Except the steepest single-day rise of 146.93 points or 3.74 per cent on July 24, the rise and fall of the benchmark index was not anything worthy of mentioning. Sometimes, the market insiders looked happy as the market did not go down heavily amid political uncertainty.
During the period, share prices of the companies having weak fundamentals like the Mithun Knitting, CVO Petrochemical Refinery, Tallu Spinning and Bangas rose abnormally despite the launch of the market surveillance software of the Bangladesh Securities and Exchange Commission (BSEC). The manipulators were hardly identified and punished.   
Meanwhile, the officials and the policy makers of the BSEC have also termed the prevailing market situation stable. According to them, after the stock market debacle of 1996 the market was not able to bounce back to such a normalcy within such a short time.
The BSEC policy makers said they brought amendments to many securities rules alongside a 10-year master plan.
It's true that the securities regulator has brought changes in some rules including the amendment to the book building method and private placement rules to curb mass scale distribution of placement shares.    

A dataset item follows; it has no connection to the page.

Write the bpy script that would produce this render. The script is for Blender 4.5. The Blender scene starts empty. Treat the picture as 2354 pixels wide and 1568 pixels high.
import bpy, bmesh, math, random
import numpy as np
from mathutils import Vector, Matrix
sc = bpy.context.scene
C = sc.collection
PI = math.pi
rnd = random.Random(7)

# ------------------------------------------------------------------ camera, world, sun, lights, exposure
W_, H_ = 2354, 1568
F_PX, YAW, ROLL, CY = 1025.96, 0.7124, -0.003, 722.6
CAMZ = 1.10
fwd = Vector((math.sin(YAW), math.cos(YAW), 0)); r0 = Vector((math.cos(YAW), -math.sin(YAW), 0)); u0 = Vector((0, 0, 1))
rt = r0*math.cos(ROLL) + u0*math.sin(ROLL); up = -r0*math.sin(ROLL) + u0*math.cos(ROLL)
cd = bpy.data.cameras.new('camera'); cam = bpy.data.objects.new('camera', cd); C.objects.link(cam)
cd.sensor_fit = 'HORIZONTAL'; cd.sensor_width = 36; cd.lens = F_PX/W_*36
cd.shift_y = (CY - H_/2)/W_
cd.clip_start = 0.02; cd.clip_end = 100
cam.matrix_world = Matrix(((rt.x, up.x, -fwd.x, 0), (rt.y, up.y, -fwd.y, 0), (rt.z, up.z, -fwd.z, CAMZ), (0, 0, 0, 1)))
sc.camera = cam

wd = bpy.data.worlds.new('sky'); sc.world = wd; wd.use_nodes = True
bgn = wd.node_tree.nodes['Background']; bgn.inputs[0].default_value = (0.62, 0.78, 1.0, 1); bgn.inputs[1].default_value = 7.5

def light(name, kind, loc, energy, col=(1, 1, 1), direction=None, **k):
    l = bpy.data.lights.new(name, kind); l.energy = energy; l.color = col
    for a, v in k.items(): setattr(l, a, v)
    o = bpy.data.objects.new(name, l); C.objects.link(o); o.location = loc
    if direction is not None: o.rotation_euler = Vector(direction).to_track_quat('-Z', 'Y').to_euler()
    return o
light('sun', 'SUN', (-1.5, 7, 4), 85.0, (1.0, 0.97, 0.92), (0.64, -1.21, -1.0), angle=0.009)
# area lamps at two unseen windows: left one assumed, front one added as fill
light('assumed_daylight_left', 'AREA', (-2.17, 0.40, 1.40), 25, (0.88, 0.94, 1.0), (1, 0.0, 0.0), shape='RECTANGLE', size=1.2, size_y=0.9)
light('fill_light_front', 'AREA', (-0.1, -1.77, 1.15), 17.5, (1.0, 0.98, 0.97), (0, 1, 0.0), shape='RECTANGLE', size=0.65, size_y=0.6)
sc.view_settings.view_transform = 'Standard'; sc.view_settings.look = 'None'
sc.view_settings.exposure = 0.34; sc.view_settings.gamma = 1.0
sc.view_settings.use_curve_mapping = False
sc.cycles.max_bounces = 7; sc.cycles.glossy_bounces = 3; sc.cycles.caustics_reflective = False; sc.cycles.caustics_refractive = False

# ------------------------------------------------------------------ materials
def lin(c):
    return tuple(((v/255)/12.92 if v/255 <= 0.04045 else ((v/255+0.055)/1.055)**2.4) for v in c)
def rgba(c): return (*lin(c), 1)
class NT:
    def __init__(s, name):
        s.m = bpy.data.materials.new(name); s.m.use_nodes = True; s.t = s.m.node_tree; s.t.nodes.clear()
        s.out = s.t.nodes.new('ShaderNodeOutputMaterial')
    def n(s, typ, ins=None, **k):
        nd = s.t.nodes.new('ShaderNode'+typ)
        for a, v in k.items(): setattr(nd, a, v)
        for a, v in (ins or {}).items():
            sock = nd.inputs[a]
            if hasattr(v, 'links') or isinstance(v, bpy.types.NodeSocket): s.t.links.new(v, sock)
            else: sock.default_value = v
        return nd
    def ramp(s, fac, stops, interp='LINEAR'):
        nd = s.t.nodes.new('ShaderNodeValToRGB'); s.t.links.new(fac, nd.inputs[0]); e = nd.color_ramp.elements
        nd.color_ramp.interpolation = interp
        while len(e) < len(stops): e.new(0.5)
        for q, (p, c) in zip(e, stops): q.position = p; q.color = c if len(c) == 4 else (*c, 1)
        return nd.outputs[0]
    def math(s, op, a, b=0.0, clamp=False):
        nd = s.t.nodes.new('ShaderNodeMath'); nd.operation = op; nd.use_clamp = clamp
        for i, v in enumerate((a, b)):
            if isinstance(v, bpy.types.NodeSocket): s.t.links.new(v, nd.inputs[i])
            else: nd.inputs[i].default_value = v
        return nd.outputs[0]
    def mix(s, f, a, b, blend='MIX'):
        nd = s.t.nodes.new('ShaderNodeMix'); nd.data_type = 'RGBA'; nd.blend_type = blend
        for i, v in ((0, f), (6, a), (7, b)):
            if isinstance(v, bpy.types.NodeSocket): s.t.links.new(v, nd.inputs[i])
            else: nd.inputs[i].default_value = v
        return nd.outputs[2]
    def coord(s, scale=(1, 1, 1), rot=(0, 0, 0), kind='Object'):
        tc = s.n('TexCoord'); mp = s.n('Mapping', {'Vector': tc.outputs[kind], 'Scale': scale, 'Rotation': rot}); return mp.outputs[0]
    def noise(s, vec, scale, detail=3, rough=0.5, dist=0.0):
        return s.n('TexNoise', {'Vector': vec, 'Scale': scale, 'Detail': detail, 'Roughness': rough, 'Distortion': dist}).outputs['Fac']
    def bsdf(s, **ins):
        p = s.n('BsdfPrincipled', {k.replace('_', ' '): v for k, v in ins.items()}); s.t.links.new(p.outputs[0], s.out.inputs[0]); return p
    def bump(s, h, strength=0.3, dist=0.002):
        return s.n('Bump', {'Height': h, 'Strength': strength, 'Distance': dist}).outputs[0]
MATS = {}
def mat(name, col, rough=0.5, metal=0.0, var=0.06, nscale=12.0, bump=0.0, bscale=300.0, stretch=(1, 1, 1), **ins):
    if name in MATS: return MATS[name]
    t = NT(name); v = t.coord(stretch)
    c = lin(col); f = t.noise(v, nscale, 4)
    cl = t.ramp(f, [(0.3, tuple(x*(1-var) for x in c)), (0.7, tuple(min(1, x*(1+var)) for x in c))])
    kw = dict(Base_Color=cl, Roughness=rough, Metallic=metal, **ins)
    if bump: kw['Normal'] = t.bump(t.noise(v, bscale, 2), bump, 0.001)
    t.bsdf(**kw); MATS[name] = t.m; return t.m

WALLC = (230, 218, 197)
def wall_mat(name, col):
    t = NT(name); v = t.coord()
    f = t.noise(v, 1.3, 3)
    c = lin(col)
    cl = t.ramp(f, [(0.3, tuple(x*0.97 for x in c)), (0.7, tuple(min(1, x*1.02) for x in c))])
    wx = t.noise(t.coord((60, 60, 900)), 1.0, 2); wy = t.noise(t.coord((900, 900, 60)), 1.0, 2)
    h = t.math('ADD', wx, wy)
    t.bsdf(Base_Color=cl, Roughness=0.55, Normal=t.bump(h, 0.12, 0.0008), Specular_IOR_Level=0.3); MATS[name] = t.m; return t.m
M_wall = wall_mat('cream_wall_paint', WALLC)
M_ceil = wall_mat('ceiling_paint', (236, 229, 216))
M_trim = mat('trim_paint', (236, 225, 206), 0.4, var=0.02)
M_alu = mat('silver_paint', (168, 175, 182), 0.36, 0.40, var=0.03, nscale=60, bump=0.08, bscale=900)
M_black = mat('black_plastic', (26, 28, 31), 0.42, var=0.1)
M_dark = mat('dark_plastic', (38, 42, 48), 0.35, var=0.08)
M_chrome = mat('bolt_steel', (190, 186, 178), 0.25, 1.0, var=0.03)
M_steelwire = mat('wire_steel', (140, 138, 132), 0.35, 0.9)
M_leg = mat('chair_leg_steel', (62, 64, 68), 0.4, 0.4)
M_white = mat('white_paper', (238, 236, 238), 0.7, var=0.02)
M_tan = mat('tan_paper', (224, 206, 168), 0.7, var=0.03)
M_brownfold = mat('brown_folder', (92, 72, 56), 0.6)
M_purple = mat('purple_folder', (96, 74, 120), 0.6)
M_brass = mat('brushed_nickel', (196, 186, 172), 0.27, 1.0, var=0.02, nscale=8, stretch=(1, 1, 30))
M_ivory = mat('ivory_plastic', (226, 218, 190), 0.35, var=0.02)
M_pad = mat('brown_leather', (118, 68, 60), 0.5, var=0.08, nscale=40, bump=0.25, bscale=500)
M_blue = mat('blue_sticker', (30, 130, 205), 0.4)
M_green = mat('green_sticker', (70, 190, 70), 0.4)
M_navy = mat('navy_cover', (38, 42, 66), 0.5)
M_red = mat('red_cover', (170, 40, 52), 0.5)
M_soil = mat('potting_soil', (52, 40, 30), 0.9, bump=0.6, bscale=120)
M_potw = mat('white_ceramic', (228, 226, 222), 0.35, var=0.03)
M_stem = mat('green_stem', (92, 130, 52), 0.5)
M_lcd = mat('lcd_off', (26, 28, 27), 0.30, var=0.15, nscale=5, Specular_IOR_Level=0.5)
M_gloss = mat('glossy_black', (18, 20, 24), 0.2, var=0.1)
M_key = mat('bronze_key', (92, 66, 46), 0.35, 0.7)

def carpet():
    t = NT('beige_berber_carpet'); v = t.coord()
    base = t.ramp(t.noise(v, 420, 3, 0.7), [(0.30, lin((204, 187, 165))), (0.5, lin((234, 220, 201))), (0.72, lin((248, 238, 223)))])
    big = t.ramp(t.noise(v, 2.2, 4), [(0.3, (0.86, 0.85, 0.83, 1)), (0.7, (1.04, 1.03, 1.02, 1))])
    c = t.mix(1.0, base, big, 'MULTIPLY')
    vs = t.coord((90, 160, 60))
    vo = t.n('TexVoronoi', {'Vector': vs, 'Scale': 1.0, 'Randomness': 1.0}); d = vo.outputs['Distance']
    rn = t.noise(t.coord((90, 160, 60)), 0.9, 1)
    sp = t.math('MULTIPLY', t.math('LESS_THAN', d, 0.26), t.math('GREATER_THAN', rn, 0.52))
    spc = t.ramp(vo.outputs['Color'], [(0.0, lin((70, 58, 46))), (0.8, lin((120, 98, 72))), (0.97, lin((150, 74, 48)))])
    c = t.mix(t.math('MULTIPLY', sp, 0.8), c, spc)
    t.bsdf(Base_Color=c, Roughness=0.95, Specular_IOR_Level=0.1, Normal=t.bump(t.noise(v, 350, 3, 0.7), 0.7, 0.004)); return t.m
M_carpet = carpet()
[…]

 Meanwhile, on November 24, in presence of Prime Minister Sheikh Hasina, Finance Minister AMA Muhith termed the present regulatory body BSEC most successful since its inception.  
The BSEC takes pride to say that the regulatory body is more powerful than any other commission in Bangladesh. The securities regulator can issue any directive for the issuers under the section 2CC. Recently, the securities regulator has achieved another safeguard -- 20A -- to control the stakeholders. At the same time, now the regulator is able to announce its own annual budget.
But the question is whether the regulator is yet to prove itself independent in regulatory activities. The most visible tendency of the regulatory body is to impose some penalties on the manipulators. The latest penalty worth Tk 2.2 million was imposed on three companies for playing a role in the abnormal price hike of the CVO Petrochemical Refinery.     
The CVO Petrochemical is out of operation for long days and recently the DSE put the company in the "Z" category. According to a DSE investigation, the CVO Petrochemical Refinery has awarded illegally at least 0.14 million bonus shares worth around Tk 12.27 crore to an individual who did not own any share of the company before the record date.
The regulator fined those who were responsible for abnormal price hike, although a question arises regarding the amount of the penalty.
What is the practice of imposing fines on manipulators in other countries? The securities regulators of other countries first forfeit the money equal to the amount of the profit secured by breaching the rules. Then they fix the amount of penalty. As a result, a manipulator finds no scope to escape the fine if he or she is once caught by the regulator.
It will be clear if someone looks at the actions taken by the SEBI against the big shots. Recently, the SEBI asked Sahara Group to refund Rs 24,000 crore to investors and following an order by the Indian Supreme Court.
The BSEC only fined the firms that were behind the abnormal hike in share prices of the CVO Petrochemical Refinery. But it is yet to be known that the company was brought under the purview of punishment for awarding illegally 0.14 million bonus shares to an individual.
According to market insiders, the low level of punishment inspires the manipulators to indulge in wrongdoings in the country's capital market. A manipulator is not supposed to have any objection to pay the penalty worth above or below Tk 1.0 million if he makes a profit worth Tk 10 million.  
So, it's not illogical to raise a question regarding the autonomous power of the securities regulator.